## Recorded data

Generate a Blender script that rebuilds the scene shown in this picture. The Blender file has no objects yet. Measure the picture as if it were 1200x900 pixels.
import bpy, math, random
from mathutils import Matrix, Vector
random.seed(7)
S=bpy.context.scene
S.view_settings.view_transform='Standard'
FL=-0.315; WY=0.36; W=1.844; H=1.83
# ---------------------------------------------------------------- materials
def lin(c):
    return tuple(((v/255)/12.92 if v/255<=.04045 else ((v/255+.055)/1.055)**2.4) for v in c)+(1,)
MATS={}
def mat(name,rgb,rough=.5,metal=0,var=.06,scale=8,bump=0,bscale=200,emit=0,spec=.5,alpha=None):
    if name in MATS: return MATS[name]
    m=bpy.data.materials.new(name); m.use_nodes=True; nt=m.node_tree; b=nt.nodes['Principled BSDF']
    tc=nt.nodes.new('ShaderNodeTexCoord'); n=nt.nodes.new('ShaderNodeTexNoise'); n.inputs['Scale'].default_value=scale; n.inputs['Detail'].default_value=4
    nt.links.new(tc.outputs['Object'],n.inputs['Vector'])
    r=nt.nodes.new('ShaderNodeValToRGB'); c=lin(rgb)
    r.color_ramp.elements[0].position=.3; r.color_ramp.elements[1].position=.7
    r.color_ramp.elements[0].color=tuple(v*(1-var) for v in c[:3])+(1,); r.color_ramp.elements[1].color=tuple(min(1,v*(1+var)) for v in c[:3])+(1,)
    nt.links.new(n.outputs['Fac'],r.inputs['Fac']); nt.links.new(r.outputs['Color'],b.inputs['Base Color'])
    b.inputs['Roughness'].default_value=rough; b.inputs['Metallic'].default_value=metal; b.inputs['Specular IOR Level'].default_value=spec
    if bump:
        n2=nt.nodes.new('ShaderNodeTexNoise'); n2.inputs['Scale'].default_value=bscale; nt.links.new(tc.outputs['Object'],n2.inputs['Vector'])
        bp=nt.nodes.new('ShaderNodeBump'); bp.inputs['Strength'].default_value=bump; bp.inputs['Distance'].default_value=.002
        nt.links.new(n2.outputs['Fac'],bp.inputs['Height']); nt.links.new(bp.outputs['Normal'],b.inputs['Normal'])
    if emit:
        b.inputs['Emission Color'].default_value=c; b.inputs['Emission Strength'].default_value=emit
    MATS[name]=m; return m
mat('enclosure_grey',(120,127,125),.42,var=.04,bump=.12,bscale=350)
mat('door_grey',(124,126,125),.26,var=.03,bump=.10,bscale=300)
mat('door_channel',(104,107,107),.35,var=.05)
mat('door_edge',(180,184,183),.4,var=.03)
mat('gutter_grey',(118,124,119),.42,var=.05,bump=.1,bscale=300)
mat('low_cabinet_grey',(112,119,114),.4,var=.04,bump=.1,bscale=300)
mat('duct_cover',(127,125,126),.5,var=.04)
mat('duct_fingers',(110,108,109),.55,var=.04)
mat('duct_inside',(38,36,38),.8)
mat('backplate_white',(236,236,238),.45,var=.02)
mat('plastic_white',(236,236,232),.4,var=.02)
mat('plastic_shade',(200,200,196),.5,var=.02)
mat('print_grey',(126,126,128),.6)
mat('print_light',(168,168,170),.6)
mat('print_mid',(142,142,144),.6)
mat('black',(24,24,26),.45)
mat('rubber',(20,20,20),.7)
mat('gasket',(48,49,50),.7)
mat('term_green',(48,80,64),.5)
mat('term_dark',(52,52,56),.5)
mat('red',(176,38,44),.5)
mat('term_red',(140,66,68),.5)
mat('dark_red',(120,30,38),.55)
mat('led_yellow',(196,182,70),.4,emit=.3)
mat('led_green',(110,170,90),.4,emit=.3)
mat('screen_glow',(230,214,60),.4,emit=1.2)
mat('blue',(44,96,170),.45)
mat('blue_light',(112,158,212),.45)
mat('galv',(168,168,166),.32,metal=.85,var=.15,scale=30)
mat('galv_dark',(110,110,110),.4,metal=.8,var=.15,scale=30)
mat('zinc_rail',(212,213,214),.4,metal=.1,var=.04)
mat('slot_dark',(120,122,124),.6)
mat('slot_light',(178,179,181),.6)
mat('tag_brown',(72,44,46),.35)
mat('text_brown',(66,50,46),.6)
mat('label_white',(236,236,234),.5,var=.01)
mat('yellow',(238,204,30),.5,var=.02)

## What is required
Repeat the preceding lines exactly, please, every one of them.

## The result
Generate a Blender script that rebuilds the scene shown in this picture. The Blender file has no objects yet. Measure the picture as if it were 1200x900 pixels.
import bpy, math, random
from mathutils import Matrix, Vector
random.seed(7)
S=bpy.context.scene
S.view_settings.view_transform='Standard'
FL=-0.315; WY=0.36; W=1.844; H=1.83
# ---------------------------------------------------------------- materials
def lin(c):
    return tuple(((v/255)/12.92 if v/255<=.04045 else ((v/255+.055)/1.055)**2.4) for v in c)+(1,)
MATS={}
def mat(name,rgb,rough=.5,metal=0,var=.06,scale=8,bump=0,bscale=200,emit=0,spec=.5,alpha=None):
    if name in MATS: return MATS[name]
    m=bpy.data.materials.new(name); m.use_nodes=True; nt=m.node_tree; b=nt.nodes['Principled BSDF']
    tc=nt.nodes.new('ShaderNodeTexCoord'); n=nt.nodes.new('ShaderNodeTexNoise'); n.inputs['Scale'].default_value=scale; n.inputs['Detail'].default_value=4
    nt.links.new(tc.outputs['Object'],n.inputs['Vector'])
    r=nt.nodes.new('ShaderNodeValToRGB'); c=lin(rgb)
    r.color_ramp.elements[0].position=.3; r.color_ramp.elements[1].position=.7
    r.color_ramp.elements[0].color=tuple(v*(1-var) for v in c[:3])+(1,); r.color_ramp.elements[1].color=tuple(min(1,v*(1+var)) for v in c[:3])+(1,)
    nt.links.new(n.outputs['Fac'],r.inputs['Fac']); nt.links.new(r.outputs['Color'],b.inputs['Base Color'])
    b.inputs['Roughness'].default_value=rough; b.inputs['Metallic'].default_value=metal; b.inputs['Specular IOR Level'].default_value=spec
    if bump:
        n2=nt.nodes.new('ShaderNodeTexNoise'); n2.inputs['Scale'].default_value=bscale; nt.links.new(tc.outputs['Object'],n2.inputs['Vector'])
        bp=nt.nodes.new('ShaderNodeBump'); bp.inputs['Strength'].default_value=bump; bp.inputs['Distance'].default_value=.002
        nt.links.new(n2.outputs['Fac'],bp.inputs['Height']); nt.links.new(bp.outputs['Normal'],b.inputs['Normal'])
    if emit:
        b.inputs['Emission Color'].default_value=c; b.inputs['Emission Strength'].default_value=emit
    MATS[name]=m; return m
mat('enclosure_grey',(120,127,125),.42,var=.04,bump=.12,bscale=350)
mat('door_grey',(124,126,125),.26,var=.03,bump=.10,bscale=300)
mat('door_channel',(104,107,107),.35,var=.05)
mat('door_edge',(180,184,183),.4,var=.03)
mat('gutter_grey',(118,124,119),.42,var=.05,bump=.1,bscale=300)
mat('low_cabinet_grey',(112,119,114),.4,var=.04,bump=.1,bscale=300)
mat('duct_cover',(127,125,126),.5,var=.04)
mat('duct_fingers',(110,108,109),.55,var=.04)
mat('duct_inside',(38,36,38),.8)
mat('backplate_white',(236,236,238),.45,var=.02)
mat('plastic_white',(236,236,232),.4,var=.02)
mat('plastic_shade',(200,200,196),.5,var=.02)
mat('print_grey',(126,126,128),.6)
mat('print_light',(168,168,170),.6)
mat('print_mid',(142,142,144),.6)
mat('black',(24,24,26),.45)
mat('rubber',(20,20,20),.7)
mat('gasket',(48,49,50),.7)
mat('term_green',(48,80,64),.5)
mat('term_dark',(52,52,56),.5)
mat('red',(176,38,44),.5)
mat('term_red',(140,66,68),.5)
mat('dark_red',(120,30,38),.55)
mat('led_yellow',(196,182,70),.4,emit=.3)
mat('led_green',(110,170,90),.4,emit=.3)
mat('screen_glow',(230,214,60),.4,emit=1.2)
mat('blue',(44,96,170),.45)
mat('blue_light',(112,158,212),.45)
mat('galv',(168,168,166),.32,metal=.85,var=.15,scale=30)
mat('galv_dark',(110,110,110),.4,metal=.8,var=.15,scale=30)
mat('zinc_rail',(212,213,214),.4,metal=.1,var=.04)
mat('slot_dark',(120,122,124),.6)
mat('slot_light',(178,179,181),.6)
mat('tag_brown',(72,44,46),.35)
mat('text_brown',(66,50,46),.6)
mat('label_white',(236,236,234),.5,var=.01)
mat('yellow',(238,204,30),.5,var=.02)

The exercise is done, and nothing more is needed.